(3D scene scripts)
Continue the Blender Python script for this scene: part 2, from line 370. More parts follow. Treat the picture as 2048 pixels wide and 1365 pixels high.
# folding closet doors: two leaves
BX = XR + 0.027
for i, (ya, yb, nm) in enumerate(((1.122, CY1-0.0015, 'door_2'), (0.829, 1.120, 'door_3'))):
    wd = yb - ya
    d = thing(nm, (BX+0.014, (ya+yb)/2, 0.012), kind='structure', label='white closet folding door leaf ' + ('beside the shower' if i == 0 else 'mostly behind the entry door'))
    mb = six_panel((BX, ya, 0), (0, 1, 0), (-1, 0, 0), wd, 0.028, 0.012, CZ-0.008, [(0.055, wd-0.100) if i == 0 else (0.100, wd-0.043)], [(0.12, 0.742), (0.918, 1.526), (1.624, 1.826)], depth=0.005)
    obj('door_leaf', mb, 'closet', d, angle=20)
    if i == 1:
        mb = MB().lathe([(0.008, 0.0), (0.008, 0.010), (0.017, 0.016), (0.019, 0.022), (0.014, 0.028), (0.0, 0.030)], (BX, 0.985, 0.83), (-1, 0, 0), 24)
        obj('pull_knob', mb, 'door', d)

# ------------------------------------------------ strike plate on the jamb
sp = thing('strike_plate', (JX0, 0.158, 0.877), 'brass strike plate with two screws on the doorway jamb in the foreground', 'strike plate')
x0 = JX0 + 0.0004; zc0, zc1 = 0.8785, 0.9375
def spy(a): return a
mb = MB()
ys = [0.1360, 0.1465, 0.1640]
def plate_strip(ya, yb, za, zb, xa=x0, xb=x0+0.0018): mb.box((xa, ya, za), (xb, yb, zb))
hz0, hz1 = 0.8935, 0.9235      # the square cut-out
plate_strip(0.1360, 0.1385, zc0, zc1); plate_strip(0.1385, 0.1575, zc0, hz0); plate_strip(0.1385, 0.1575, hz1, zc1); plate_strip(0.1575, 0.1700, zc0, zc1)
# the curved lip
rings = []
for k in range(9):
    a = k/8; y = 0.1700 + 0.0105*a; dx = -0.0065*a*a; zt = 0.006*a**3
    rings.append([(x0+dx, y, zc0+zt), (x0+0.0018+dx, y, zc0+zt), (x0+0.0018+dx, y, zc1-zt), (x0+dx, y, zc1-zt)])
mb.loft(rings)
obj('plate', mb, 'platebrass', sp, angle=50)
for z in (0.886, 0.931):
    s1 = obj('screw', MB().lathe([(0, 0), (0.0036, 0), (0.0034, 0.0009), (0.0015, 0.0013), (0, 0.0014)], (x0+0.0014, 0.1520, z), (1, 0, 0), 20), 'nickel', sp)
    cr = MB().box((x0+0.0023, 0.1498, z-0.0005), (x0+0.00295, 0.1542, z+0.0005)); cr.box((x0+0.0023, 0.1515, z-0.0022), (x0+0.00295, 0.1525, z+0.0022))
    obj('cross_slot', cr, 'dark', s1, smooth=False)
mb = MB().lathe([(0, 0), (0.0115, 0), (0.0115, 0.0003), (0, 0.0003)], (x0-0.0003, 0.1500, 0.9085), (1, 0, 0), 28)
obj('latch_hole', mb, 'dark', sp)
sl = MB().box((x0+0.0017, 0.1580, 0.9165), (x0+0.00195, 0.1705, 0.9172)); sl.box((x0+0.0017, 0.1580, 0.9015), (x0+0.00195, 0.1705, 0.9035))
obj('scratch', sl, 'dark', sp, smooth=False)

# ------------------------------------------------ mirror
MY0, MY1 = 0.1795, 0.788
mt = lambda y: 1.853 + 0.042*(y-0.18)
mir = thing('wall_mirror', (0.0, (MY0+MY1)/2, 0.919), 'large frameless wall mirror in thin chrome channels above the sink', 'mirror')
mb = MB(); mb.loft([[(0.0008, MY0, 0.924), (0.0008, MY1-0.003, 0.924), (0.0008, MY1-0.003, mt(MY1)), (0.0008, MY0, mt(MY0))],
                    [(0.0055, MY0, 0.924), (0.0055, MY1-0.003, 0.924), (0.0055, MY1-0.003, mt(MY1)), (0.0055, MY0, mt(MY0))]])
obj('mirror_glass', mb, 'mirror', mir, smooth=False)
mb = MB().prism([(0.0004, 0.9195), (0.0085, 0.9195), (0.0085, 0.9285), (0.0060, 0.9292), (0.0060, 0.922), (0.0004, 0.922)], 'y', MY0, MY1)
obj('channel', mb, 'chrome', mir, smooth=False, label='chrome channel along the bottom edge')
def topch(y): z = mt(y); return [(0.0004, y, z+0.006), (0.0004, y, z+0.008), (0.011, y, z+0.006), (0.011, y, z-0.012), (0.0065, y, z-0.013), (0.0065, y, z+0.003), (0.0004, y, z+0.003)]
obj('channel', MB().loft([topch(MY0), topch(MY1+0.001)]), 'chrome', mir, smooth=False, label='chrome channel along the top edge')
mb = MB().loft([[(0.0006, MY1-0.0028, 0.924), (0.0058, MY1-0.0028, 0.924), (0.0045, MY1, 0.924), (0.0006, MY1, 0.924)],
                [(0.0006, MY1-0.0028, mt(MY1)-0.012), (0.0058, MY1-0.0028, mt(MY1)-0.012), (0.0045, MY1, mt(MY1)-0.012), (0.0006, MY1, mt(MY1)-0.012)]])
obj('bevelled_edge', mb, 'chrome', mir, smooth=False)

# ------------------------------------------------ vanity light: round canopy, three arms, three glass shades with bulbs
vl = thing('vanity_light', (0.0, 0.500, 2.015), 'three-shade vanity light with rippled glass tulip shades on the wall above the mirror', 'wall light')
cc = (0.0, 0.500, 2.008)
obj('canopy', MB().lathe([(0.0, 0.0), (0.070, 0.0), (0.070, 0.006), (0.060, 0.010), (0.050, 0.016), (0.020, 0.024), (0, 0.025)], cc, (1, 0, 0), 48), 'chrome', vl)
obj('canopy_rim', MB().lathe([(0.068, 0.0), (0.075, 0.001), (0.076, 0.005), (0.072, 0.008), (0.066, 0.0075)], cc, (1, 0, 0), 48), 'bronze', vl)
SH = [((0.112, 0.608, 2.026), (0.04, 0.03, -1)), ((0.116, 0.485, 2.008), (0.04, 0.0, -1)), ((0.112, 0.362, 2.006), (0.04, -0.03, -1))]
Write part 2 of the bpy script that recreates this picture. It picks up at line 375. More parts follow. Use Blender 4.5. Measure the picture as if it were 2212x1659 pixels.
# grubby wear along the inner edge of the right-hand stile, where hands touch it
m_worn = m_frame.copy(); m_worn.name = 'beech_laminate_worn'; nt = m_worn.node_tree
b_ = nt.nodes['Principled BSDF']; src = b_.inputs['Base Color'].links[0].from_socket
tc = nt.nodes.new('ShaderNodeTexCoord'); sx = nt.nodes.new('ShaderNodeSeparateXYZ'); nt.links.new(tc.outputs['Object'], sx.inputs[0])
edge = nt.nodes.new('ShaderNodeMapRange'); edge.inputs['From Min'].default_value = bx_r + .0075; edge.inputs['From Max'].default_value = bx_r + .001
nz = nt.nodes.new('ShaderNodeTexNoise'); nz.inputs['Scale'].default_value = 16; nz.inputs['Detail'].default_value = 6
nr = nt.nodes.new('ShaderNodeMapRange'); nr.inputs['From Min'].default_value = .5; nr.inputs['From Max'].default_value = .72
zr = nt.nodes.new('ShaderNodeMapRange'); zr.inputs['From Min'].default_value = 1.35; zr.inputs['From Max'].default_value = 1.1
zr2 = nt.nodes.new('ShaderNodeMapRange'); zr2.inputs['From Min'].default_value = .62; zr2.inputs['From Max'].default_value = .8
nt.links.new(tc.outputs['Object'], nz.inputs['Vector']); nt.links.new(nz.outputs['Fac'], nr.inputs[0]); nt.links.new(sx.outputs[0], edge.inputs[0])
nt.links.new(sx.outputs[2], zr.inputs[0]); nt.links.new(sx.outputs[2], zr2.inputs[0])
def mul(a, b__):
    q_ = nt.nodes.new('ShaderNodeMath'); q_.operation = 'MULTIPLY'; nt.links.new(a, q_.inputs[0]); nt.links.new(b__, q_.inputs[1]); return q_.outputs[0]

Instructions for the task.
Reproduce exactly the lines that run from the start of the records to the line with "obj('pull_knob', mb, 'door', d)", both included.

Response.
Continue the Blender Python script for this scene: part 2, from line 370. More parts follow. Treat the picture as 2048 pixels wide and 1365 pixels high.
# folding closet doors: two leaves
BX = XR + 0.027
for i, (ya, yb, nm) in enumerate(((1.122, CY1-0.0015, 'door_2'), (0.829, 1.120, 'door_3'))):
    wd = yb - ya
    d = thing(nm, (BX+0.014, (ya+yb)/2, 0.012), kind='structure', label='white closet folding door leaf ' + ('beside the shower' if i == 0 else 'mostly behind the entry door'))
    mb = six_panel((BX, ya, 0), (0, 1, 0), (-1, 0, 0), wd, 0.028, 0.012, CZ-0.008, [(0.055, wd-0.100) if i == 0 else (0.100, wd-0.043)], [(0.12, 0.742), (0.918, 1.526), (1.624, 1.826)], depth=0.005)
    obj('door_leaf', mb, 'closet', d, angle=20)
    if i == 1:
        mb = MB().lathe([(0.008, 0.0), (0.008, 0.010), (0.017, 0.016), (0.019, 0.022), (0.014, 0.028), (0.0, 0.030)], (BX, 0.985, 0.83), (-1, 0, 0), 24)
        obj('pull_knob', mb, 'door', d)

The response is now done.